I prefer to believe in Baughman's Law, “If anything can go right – it might!”
BITS and PIECES magazine tells a story which illustrates this law.
A little over fifty years ago a Johns Hopkins University professor gave a group of graduate students this assignment: Go to the slums. Take 200 boys, between the ages of 12 and 16, and investigate their background and environment. Then predict their chances for the future.
The students, after consulting social statistics, talking to the boys, and compiling much data, concluded that 90 percent of the boys would spend some time in jail.
Twenty-five years later another group of graduate students was given the job of testing the prediction. They went back to the slum area. Some of the boys – now men – were still there, a few had died, some had moved away, but they got in touch with 180 of the original 200. They found that only four of the group had ever been sent to jail.
Why was it that these men, who had lived in a breeding place of crime, had such a surprisingly good record?
The researchers were continually told: “Well, there was this teacher...”
They pressed further and found that in 75 percent of the cases it was the same teacher, a woman.

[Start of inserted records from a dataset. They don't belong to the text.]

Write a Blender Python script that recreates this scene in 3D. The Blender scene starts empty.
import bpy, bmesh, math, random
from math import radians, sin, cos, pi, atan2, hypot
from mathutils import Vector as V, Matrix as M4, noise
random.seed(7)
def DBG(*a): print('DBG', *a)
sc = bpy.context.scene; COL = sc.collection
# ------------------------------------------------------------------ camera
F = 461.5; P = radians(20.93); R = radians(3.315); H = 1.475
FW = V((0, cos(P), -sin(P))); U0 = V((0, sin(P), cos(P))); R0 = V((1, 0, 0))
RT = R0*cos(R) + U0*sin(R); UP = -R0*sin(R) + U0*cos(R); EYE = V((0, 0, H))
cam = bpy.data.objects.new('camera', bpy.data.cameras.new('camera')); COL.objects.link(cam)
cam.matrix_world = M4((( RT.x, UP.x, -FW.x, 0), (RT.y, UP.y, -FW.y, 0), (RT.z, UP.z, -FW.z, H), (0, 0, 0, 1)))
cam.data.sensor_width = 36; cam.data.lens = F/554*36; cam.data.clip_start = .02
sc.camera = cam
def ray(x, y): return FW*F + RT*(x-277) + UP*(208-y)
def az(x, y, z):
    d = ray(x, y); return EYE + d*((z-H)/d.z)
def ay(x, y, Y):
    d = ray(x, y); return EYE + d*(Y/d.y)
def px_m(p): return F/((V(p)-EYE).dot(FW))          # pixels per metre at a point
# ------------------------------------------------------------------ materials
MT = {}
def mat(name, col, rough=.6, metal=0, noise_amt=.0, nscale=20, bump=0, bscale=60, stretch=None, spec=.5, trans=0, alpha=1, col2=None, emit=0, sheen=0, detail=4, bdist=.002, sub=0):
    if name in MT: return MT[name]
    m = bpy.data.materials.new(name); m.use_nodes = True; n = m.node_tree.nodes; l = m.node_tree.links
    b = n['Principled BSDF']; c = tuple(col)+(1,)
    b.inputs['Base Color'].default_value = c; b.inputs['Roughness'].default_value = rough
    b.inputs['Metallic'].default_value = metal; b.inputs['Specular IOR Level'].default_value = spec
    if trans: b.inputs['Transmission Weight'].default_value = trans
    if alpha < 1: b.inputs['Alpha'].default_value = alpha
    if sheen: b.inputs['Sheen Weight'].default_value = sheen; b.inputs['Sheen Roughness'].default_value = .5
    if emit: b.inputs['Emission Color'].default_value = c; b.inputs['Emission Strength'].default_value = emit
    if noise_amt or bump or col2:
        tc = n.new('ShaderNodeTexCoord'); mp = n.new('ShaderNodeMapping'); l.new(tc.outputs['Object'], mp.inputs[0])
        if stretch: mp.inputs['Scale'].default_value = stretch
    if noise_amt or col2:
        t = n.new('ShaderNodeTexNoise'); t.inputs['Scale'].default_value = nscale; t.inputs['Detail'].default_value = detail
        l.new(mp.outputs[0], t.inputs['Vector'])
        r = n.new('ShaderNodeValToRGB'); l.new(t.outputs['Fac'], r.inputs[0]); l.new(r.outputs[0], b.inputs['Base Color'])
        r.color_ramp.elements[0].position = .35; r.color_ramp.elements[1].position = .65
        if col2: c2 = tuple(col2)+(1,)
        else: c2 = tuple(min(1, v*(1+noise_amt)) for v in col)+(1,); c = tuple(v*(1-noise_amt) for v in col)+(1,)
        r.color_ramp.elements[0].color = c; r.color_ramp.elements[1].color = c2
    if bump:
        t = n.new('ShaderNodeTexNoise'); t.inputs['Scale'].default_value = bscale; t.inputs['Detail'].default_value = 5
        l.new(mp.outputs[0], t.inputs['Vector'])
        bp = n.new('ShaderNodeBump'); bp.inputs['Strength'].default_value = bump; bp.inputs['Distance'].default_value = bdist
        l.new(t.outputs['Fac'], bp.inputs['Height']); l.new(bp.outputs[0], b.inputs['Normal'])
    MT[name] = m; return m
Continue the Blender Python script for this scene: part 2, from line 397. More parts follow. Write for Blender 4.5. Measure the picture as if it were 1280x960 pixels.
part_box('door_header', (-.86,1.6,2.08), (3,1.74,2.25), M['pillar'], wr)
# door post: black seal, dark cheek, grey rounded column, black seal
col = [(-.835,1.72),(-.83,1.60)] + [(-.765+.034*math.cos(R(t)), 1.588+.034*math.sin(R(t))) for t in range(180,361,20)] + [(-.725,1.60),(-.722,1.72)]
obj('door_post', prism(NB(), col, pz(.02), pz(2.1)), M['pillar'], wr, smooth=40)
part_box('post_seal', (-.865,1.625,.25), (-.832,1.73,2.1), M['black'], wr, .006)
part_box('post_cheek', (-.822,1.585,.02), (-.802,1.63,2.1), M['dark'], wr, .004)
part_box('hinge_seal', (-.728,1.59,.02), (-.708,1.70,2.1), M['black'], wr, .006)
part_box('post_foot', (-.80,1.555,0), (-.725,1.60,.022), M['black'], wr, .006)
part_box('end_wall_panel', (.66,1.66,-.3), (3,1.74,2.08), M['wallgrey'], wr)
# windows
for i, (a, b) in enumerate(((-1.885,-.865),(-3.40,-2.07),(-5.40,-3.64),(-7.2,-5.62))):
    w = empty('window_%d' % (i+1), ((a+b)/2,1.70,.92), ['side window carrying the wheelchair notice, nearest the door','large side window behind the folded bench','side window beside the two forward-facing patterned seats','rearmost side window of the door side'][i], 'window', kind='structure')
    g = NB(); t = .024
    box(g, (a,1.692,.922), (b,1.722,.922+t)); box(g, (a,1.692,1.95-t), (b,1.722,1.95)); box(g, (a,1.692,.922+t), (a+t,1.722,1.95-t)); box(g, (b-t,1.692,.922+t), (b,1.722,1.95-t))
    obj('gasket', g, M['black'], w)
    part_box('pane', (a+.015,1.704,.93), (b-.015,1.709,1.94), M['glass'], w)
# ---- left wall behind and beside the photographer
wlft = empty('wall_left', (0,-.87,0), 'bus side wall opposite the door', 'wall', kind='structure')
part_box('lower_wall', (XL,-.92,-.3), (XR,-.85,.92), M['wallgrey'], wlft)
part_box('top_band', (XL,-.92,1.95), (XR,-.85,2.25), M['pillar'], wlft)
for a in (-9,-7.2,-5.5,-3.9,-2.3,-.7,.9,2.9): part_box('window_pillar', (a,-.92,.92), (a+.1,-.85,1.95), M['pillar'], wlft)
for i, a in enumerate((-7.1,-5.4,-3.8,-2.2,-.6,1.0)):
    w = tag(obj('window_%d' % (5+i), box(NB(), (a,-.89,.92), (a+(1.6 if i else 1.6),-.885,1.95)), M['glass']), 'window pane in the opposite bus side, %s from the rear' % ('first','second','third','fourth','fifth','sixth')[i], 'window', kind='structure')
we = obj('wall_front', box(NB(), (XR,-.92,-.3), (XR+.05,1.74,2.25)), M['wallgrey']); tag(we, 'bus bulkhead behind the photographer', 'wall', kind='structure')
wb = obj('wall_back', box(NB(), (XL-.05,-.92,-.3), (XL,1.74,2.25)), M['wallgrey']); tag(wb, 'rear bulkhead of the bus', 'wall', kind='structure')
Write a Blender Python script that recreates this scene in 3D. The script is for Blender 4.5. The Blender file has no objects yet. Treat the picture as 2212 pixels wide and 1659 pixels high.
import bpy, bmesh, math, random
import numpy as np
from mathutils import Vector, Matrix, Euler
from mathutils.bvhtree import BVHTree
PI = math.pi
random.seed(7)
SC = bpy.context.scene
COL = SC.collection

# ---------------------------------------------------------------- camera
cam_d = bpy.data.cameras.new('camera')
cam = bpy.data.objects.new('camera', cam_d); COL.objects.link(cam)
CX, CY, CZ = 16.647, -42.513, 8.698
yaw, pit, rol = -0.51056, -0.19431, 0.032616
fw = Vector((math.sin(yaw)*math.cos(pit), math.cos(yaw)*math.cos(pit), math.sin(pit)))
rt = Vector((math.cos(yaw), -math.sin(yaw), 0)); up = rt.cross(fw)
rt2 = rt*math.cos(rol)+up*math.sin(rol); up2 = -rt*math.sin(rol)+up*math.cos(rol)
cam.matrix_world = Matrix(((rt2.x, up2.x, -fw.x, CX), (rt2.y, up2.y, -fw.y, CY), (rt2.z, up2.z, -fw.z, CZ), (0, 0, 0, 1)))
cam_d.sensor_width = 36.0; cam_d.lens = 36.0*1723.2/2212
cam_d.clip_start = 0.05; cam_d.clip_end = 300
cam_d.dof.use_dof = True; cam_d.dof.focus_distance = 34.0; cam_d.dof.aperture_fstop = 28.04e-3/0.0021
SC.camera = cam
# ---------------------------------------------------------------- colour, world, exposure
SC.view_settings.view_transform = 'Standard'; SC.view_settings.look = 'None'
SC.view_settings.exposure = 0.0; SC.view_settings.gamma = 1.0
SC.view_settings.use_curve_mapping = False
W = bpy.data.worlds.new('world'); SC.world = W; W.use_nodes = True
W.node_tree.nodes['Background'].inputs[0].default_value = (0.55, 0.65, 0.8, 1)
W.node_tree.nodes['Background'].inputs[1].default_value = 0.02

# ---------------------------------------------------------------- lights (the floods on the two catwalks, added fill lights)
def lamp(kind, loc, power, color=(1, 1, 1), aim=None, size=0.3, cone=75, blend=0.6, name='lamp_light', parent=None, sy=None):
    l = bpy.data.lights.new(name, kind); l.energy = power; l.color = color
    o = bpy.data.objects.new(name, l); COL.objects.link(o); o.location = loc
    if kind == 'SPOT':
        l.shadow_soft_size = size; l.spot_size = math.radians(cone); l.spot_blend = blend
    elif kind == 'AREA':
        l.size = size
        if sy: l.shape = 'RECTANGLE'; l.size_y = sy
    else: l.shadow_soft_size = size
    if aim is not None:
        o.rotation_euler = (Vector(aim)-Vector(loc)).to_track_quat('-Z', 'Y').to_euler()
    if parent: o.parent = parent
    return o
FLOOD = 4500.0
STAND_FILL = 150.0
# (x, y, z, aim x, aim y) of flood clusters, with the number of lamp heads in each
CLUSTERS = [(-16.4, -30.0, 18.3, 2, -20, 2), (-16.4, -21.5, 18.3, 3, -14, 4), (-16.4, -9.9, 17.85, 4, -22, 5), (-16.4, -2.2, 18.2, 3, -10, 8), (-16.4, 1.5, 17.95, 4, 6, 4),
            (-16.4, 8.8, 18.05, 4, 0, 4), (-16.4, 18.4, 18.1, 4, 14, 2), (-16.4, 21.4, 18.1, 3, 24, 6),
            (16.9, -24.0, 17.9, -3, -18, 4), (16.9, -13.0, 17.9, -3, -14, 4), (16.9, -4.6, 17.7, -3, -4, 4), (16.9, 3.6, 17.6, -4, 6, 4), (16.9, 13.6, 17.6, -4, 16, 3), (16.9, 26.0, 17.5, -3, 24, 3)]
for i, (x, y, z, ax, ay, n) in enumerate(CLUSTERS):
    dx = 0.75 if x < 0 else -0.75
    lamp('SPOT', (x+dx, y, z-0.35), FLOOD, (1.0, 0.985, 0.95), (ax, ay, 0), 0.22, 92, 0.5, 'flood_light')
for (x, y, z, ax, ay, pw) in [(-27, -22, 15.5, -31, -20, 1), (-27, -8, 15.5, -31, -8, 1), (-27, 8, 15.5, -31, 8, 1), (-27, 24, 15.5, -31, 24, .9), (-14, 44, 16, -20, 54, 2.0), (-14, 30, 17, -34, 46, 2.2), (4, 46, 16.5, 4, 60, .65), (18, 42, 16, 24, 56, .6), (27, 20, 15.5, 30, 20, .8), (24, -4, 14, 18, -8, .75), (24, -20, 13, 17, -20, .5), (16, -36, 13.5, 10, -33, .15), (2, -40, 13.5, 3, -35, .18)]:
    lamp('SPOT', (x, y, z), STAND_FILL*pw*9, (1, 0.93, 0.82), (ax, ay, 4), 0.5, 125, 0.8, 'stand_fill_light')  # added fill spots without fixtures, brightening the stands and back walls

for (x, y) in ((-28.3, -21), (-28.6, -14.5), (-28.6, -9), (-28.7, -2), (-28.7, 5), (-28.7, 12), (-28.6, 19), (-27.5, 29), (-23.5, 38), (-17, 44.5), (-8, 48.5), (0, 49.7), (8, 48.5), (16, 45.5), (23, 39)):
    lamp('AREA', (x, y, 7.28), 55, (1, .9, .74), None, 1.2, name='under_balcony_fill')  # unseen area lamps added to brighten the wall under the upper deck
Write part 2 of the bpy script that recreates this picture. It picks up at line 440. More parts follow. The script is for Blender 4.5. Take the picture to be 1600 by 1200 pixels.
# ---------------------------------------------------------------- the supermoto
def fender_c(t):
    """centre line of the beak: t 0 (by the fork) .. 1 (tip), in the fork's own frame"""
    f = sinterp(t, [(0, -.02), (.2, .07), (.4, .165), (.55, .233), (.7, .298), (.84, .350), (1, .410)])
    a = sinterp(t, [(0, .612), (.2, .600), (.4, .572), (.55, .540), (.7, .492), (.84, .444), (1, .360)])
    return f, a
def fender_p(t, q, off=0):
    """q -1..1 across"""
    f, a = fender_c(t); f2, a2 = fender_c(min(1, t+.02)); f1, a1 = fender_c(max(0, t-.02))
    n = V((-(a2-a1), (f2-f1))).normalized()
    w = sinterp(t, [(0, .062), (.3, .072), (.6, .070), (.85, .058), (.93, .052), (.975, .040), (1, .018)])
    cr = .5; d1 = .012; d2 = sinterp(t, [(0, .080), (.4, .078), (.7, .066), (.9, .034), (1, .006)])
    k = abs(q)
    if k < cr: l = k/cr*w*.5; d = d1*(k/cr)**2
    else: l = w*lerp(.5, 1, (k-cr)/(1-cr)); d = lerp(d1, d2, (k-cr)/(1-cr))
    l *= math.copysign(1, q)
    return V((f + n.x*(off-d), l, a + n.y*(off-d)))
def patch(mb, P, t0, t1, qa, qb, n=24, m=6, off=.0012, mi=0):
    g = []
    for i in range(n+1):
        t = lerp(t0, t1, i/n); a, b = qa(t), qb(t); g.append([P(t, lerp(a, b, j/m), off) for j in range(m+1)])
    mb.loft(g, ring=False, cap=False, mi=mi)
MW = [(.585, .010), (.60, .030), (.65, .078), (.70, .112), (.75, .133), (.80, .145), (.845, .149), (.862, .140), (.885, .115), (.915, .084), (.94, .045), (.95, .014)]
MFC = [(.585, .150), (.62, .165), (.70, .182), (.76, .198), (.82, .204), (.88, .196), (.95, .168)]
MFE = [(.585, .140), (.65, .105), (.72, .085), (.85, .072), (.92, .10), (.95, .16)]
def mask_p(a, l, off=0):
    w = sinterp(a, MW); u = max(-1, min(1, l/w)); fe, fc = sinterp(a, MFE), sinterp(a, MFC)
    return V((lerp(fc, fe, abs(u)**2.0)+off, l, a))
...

The researchers went to this teacher, now living in a home for retired teachers. How had she exerted this remarkable influence over a group of slum children? Could she give them any reason why these boys should have remembered her?
“No,” she said, “no, I really couldn't.” And then thinking back over the years, she said musingly, more to herself than to her questioners: “I loved those boys...”
“If anything can go right – it might!”
Baughman's Law is something teachers might do well to remember – especially in September!